Más mágico aún es un poder que tiene y que yo he disfrutado inmensamente: Elena es una niña especialmente sonriente que disfruta “cantar”. Vamos entonces en nuestra caminada mañanera y, la magia, casi todo el que se cruza con Elena recibe una sonrisa de ella, algunas veces carcajada, otras veces saca la mano para saludar al que sea, y, algunos afortunados, oyen sus cantos. Y, entonces, el adulto que suele venir ensimismado, alguno amargado, se suele conmover y le sonríe de vuelta a Elena, algunas veces a mí. Yo soy tímido y, los primeros días, “sufría” con que Elena con su interés social persistente fuera a incomodar a algún huraño, o que mientras cantaba agitando los brazos, fuera a molestar a algún transeúnte oyendo radio. A ella le tiene sin cuidado mi timidez y mi inseguridad que lleva -estúpidamente- a buscar no incomodar a los demás. Ella va con ganas de sonreír y cantar y, desde hace ya un tiempo, yo me siento muy orgulloso de la cantidad de sonrisas que se roba en el camino.

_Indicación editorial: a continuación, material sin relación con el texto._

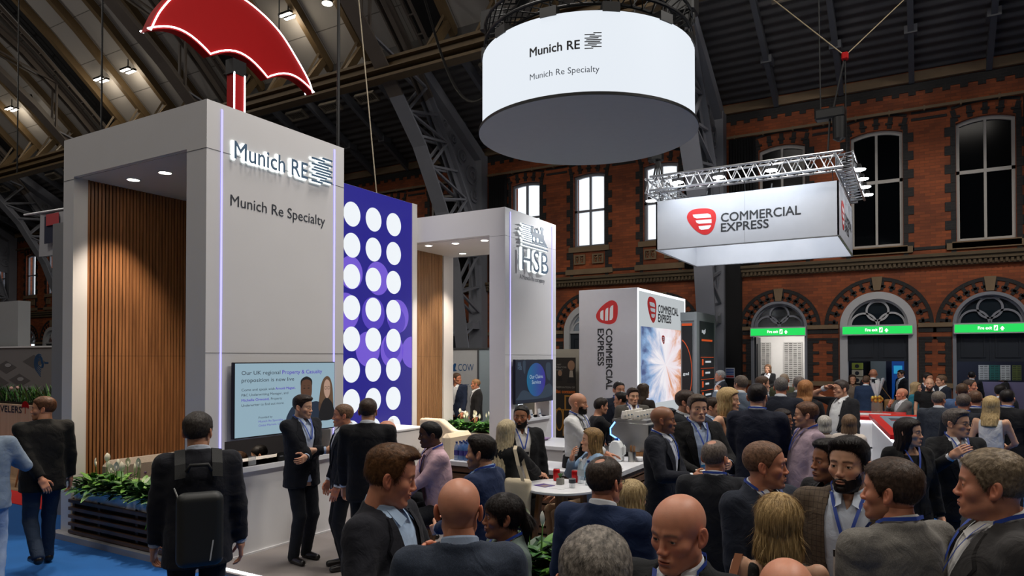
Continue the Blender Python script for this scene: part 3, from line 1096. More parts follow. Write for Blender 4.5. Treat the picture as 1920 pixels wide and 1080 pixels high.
def tower(name, label, y0, y1, hatch):
  r = thing(name, label, 'exhibition stand', (-7.8, (y0 + y1) / 2, 0), 'white portal towers')
  # pillar with hatch (a closed shell with the opening cut through)
  m = MB()
  add2d(m, [rect(y0, 0, y1, 4.42), rect(*hatch)], FX(-6.73), 0.33)
  m.build('pillar', M_WHITE, r)
  m = MB()
  m.box(-9.18, y0, 0, -8.95, y0 + 0.17, 4.42)
  m.build('pillar', M_WHITE, r)
  m = MB()
  m.box(-9.18, y1 - 0.35, 0, -8.95, y1, 4.42)
  m.build('pillar', M_WHITE, r)
  m = MB()
  m.box(-9.18, y0, 4.42, -6.4, y1, 4.9)
  m.build('lintel', M_WHITE, r)
  m = MB()
  m.box(-9.19, y0 - 0.003, 4.388, -6.4, y0, 4.392)
  m.box(-6.4, y0, 4.388, -6.397, y1, 4.392)
  m.box(-6.4, y0, 2.248, -6.397, y1, 2.252)
  m.build('panel_joint', M_SEAM, r)
  # slatted wall
  m = MB()
  m.box(-9.18, y0 + 0.17, 0, -9.0, y1 - 0.35, 4.42)
  m.build('slat_backing', M_FELT, r)
  n = int((y1 - y0 - 0.52) / 0.0455)
  m = MB()
  for i in range(n):
    ya = y0 + 0.175 + i * 0.0455
    m.box(-9.0, ya, 0.05, -8.965, ya + 0.031, 2.22)
    m.box(-9.0, ya, 2.223, -8.965, ya + 0.031, 4.42)
  m.build('slat_wall', M_SLAT if y0 < 8 else M_SLATL, r)
  for yy in (y0 + 0.18, y1 - 0.17):
    m = MB()
    m.box(-6.405, yy - 0.008, 0.06, -6.392, yy + 0.008, 4.84)
    m.build('light_strip', M_LED, r)
  m = MB()
  m.box(-6.73, y0, 0.0, -6.38, y1, 0.05)
  m.build('plinth', M_WHITE, r)
  m = MB()      # shelf of the hatch
  m.box(-6.95, hatch[0][0], hatch[0][1] - 0.05, -6.34, hatch[1][0], hatch[0][1])
  m.build('hatch_shelf', M_WHITE2, r)
  return r
hatch1 = ((4.845, 1.0), (6.39, 1.0), (6.39, 1.3), (4.845, 1.3))
hatch2 = ((10.98, 1.05), (12.35, 1.05), (12.35, 1.34), (10.98, 1.34))
rect_keep = rect
def rect(*a):       # accepts a ready loop as well
  return list(a) if isinstance(a[0], tuple) else rect_keep(*a)
T1 = tower('portal_tower', 'white portal tower with dark slatted back wall and backlit lettering, nearest the planter', 4.608, 6.607, hatch1)
T2 = tower('portal_tower', 'white portal tower with light oak slats and locomotive emblem, behind the dotted screen', 10.641, 12.645, hatch2)
def halo_letters(r, build, mat_l):
  h = MB()
  build(h, 0.012, 0.013, 0.006)
  h.build('halo_light', M_HALO, r)
  l = MB()
  build(l, 0.035, 0.05, 0.0)
  l.build('lettering', mat_l, r)
def b1(m, d0, d1, g):
  add_text(m, 'Munich RE', ((XF, 4.911, 4.347), (0, 1, 0), (0, 0, 1), (1, 0, 0)), 1.035, 0.185, .012 + g * 7, d1)
  re_logo(m, FX(XF, 6.02, 4.34), 0.335, d0, d1, g)
halo_letters(T1, b1, M_NAVYINK)
m = MB()
add_text(m, 'Munich Re Specialty', FX(XF, 4.9, 3.84), 1.378, 0.118, -0.008, 0.004)
m.build('lettering', M_INK, T1)
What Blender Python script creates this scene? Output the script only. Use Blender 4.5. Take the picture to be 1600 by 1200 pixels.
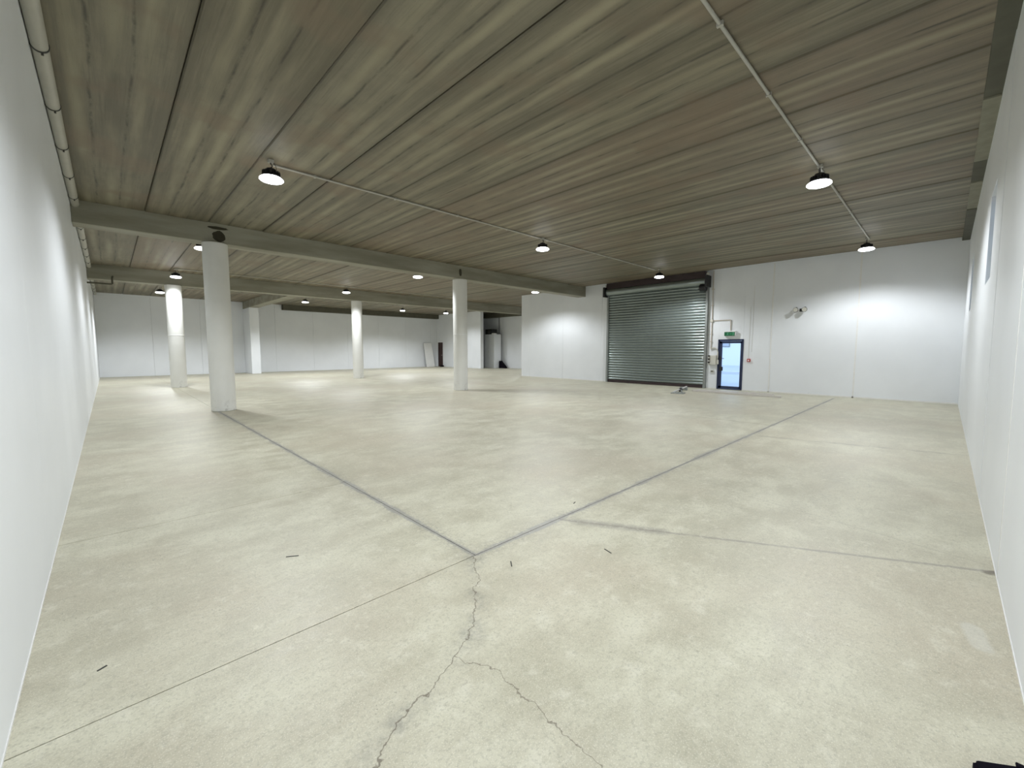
import bpy, bmesh, math, random
from mathutils import Vector, Matrix
random.seed(7)
S = bpy.context.scene
COL = S.collection
for o in list(bpy.data.objects):
    bpy.data.objects.remove(o)

# ------------------------------------------------------------------ camera
EYE = 1.6
cam_d = bpy.data.cameras.new('camera')
cam_d.sensor_width = 36.0
cam_d.lens = 36.0 * 652.5 / 1600.0
cam_d.clip_start = 0.02
cam_d.clip_end = 400
cam = bpy.data.objects.new('camera', cam_d)
COL.objects.link(cam)
F = Vector((0.6924715, 0.71665894, -0.08296499))
R = Vector((0.71916186, -0.69484247, 0.00041015))
U = R.cross(F)
cam.matrix_world = Matrix(((R.x, U.x, -F.x, 0), (R.y, U.y, -F.y, 0), (R.z, U.z, -F.z, EYE), (0, 0, 0, 1)))
S.camera = cam

# ------------------------------------------------------------------ sky, exposure
world = bpy.data.worlds.new('sky')
S.world = world
world.use_nodes = True
wn = world.node_tree.nodes
wl = world.node_tree.links
wn.clear()
w_out = wn.new('ShaderNodeOutputWorld')
w_bg = wn.new('ShaderNodeBackground')
w_bg.inputs['Color'].default_value = (0.60, 0.76, 1.0, 1)
w_bg.inputs['Strength'].default_value = 1.6
wl.new(w_bg.outputs[0], w_out.inputs[0])
S.view_settings.view_transform = 'Standard'
S.view_settings.look = 'None'
S.view_settings.gamma = 1.0
S.view_settings.use_curve_mapping = False
S.view_settings.exposure = 0.44
LAMP_W = 330.0

# ------------------------------------------------------------------ helpers
def link(o, parent=None):
    COL.objects.link(o)
    if parent is not None:
        o.parent = parent
    return o

def tag(o, label=None, cat=None, group=None, kind=None):
    if label: o['label'] = label
    if cat: o['category'] = cat
    if group: o['group'] = group
    if kind: o['kind'] = kind
    return o

def empty(name, loc=(0, 0, 0), rz=0.0):
    o = bpy.data.objects.new(name, None)
    o.location = loc
    o.rotation_euler = (0, 0, rz)
    o.empty_display_size = 0.1
    return link(o)

def build(name, bm, mat, parent=None, loc=(0, 0, 0), smooth=False, rot=None):
    me = bpy.data.meshes.new(name)
    bmesh.ops.recalc_face_normals(bm, faces=bm.faces[:])
    bm.to_mesh(me)
    bm.free()
    me.materials.append(mat)
    if smooth:
        for p in me.polygons: p.use_smooth = True
        me.set_sharp_from_angle(angle=math.radians(40))
    o = bpy.data.objects.new(name, me)
    o.location = loc
    if rot: o.rotation_euler = rot
    return link(o, parent)

def bx(bm, x0, x1, y0, y1, z0, z1, bev=0.0):
    r = bmesh.ops.create_cube(bm, size=1.0)
    vs = r['verts']
    for v in vs:
        v.co = Vector(((x0 + x1) / 2 + v.co.x * (x1 - x0), (y0 + y1) / 2 + v.co.y * (y1 - y0), (z0 + z1) / 2 + v.co.z * (z1 - z0)))
    if bev > 0:
        es = list({e for v in vs for e in v.link_edges})
        bmesh.ops.bevel(bm, geom=es, offset=bev, segments=2, affect='EDGES', profile=0.5)
    return bm

def box(name, x0, x1, y0, y1, z0, z1, mat, parent=None, bev=0.0):
    return build(name, bx(bmesh.new(), x0, x1, y0, y1, z0, z1, bev), mat, parent)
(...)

En estos días, una mujer que nos solemos encontrar me dijo: “Señor, me da pena, pero le digo, no vivo con mi nieto de dos años y ver a su hija todas las mañanas sonriendo, es como verlo a él, me alegra el resto del día”. Yo le sonreí de vuelta, sin palabras, abracé un poco más fuerte a Elena y seguí caminando, orgulloso de ella.